I paused for the Lord to act in my behalf.

The Lord did not stir.

Mr. Hairy did not move either.

His eyes never left my face.

He was wondering what I would do next. I was too. I studied his eyes and saw no sign of wavering. I wavered, but then I swung back.

"There is a gray -- Ford -- Econoline -- van out there in the parking lot. I know -- just as sure as I know anything in this world -- I KNOW that van is for sale."

Mr. Hairy was as stunned as if I had knocked all his breath out of him. His mouth dropped open, then he snapped his teeth closed and again his eyes spurted righteous fire. "Yes, well, it may be for sale, maybe next week, if I can find another mechanic before then to fix it."

THERE.  I'd done it.  Not only was there a car for sale, THAT van was for sale.  My judgment was vindicated. However, next week was a long time off, and more importantly I did not have any desire to go back to greet my family without the van title in my hand.

"What is wrong with it?" I asked.

His mind had already swung to dealing with the next buyer. His eyes came back to brush me off.  "The clutch rod keeps falling off."

He was swinging back again to the next buyer already but my words stopped him in his tracks.

"My wife can fix that in three minutes."

His mouth dropped open. His eyes bulged as he stared at me. I am convinced that if I had said that I could fix it in three minutes that Mr. Hairy would have brushed me off without a second thought. But I had told him that my wife could fix it in three minutes. That was a different matter entirely. Mr. Hairy slammed the window shut and sixty seconds later he was standing beside me.

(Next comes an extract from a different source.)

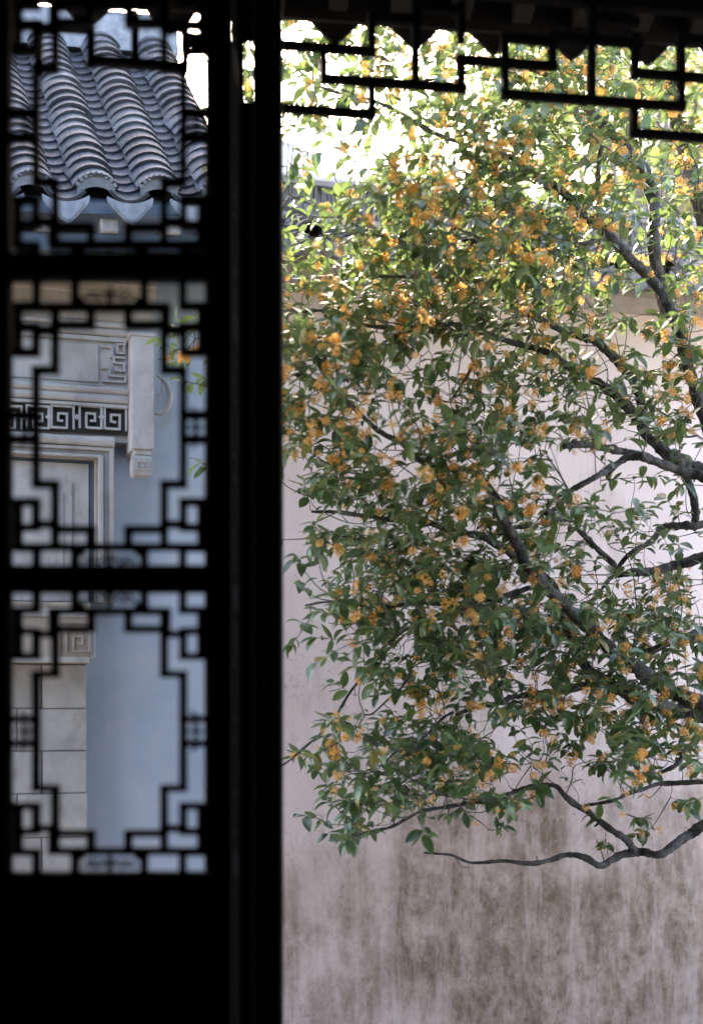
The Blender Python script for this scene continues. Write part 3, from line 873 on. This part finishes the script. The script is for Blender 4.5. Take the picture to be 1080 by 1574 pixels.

"Let's see her do it then," he challenged me.

He led the way and I had to hurry to keep up with him. He stopped short at the driver's door of the van and began going through his keys. I walked over to our borrowed car and leaned in.

"The clutch rod keeps falling off and I told him you could fix it in three minutes."

Gwen simply nodded and in a matter of seconds she was shinnied under the car on her back.  As usual she looked like she belonged there. Mr. Hairy glanced her way, almost as if realizing already that his contempt would not win this game. Gwen stuck her head out from under the van. "Give me a pair of pliers and a piece of soft wire."

I found the tools for her and two minutes later Gwen was standing beside me again. "It's fixed."

Mr. Hairy could not believe it, or at least he pretended he could not. I suspect he already knew the piece was, indeed, FIXED. He got into the car and repeatedly slammed his heavy foot down on on the clutch pedal. The repair held. "Do you need a job?" he asked Gwen.  "My mechanic quit on me this morning when I needed him most."

The battle to get our van wasn't over yet as we still had to negotiate Mr. Hairy down in price by a good three hundred dollars, but finally he did take every last cent we could scrape together as a family and we did drive our van home that day.

That old gray van served us well for more than two years, two long years of heavy home teaching, heavy visiting teaching, full loads of missionary work, and getting to Church two times on Sundays and once on Wednesdays. None of those trips were short either.

Every time I look back at all the service we got out of that poor old gray van the Lord picked out for us I wonder how long it would have been before we found a car we could have bought -- if I had not acted four times on my sure knowledge it was indeed the Lord's voice I heard speaking to me that day.